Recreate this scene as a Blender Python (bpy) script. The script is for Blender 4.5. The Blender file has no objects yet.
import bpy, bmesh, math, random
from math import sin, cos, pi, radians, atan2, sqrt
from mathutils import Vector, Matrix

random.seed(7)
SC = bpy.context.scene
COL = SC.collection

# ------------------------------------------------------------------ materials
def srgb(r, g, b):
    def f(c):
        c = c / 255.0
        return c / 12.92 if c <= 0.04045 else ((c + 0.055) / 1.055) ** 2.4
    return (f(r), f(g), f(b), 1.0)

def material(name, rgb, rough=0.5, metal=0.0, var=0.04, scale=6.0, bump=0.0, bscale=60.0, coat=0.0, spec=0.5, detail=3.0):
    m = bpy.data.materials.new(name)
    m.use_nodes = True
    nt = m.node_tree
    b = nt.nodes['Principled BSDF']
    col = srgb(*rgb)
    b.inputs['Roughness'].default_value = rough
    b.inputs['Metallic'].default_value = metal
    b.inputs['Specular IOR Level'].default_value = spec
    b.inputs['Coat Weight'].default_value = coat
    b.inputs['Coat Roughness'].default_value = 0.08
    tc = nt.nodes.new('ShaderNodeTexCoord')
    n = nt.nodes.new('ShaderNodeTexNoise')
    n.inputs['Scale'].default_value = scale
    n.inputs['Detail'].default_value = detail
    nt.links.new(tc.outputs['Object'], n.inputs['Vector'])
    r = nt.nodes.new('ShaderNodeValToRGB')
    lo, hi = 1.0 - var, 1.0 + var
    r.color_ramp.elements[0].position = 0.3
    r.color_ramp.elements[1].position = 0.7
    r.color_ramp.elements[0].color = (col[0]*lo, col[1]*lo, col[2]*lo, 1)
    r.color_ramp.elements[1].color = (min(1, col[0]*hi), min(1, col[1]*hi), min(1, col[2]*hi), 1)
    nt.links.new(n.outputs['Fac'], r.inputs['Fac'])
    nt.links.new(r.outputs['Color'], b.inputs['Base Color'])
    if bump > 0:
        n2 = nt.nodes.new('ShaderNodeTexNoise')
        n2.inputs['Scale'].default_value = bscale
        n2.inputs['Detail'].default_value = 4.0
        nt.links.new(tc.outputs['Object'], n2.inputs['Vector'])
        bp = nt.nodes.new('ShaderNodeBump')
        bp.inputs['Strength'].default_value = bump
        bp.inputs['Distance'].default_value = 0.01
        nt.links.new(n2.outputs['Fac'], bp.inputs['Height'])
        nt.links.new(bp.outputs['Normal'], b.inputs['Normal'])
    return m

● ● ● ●

WHAT YOU SHOULD DO> Set out the complete listing exactly as shown.

SOLUTION TO THIS EXERCISE>
Recreate this scene as a Blender Python (bpy) script. The script is for Blender 4.5. The Blender file has no objects yet.
import bpy, bmesh, math, random
from math import sin, cos, pi, radians, atan2, sqrt
from mathutils import Vector, Matrix

random.seed(7)
SC = bpy.context.scene
COL = SC.collection

# ------------------------------------------------------------------ materials
def srgb(r, g, b):
    def f(c):
        c = c / 255.0
        return c / 12.92 if c <= 0.04045 else ((c + 0.055) / 1.055) ** 2.4
    return (f(r), f(g), f(b), 1.0)

def material(name, rgb, rough=0.5, metal=0.0, var=0.04, scale=6.0, bump=0.0, bscale=60.0, coat=0.0, spec=0.5, detail=3.0):
    m = bpy.data.materials.new(name)
    m.use_nodes = True
    nt = m.node_tree
    b = nt.nodes['Principled BSDF']
    col = srgb(*rgb)
    b.inputs['Roughness'].default_value = rough
    b.inputs['Metallic'].default_value = metal
    b.inputs['Specular IOR Level'].default_value = spec
    b.inputs['Coat Weight'].default_value = coat
    b.inputs['Coat Roughness'].default_value = 0.08
    tc = nt.nodes.new('ShaderNodeTexCoord')
    n = nt.nodes.new('ShaderNodeTexNoise')
    n.inputs['Scale'].default_value = scale
    n.inputs['Detail'].default_value = detail
    nt.links.new(tc.outputs['Object'], n.inputs['Vector'])
    r = nt.nodes.new('ShaderNodeValToRGB')
    lo, hi = 1.0 - var, 1.0 + var
    r.color_ramp.elements[0].position = 0.3
    r.color_ramp.elements[1].position = 0.7
    r.color_ramp.elements[0].color = (col[0]*lo, col[1]*lo, col[2]*lo, 1)
    r.color_ramp.elements[1].color = (min(1, col[0]*hi), min(1, col[1]*hi), min(1, col[2]*hi), 1)
    nt.links.new(n.outputs['Fac'], r.inputs['Fac'])
    nt.links.new(r.outputs['Color'], b.inputs['Base Color'])
    if bump > 0:
        n2 = nt.nodes.new('ShaderNodeTexNoise')
        n2.inputs['Scale'].default_value = bscale
        n2.inputs['Detail'].default_value = 4.0
        nt.links.new(tc.outputs['Object'], n2.inputs['Vector'])
        bp = nt.nodes.new('ShaderNodeBump')
        bp.inputs['Strength'].default_value = bump
        bp.inputs['Distance'].default_value = 0.01
        nt.links.new(n2.outputs['Fac'], bp.inputs['Height'])
        nt.links.new(bp.outputs['Normal'], b.inputs['Normal'])
    return m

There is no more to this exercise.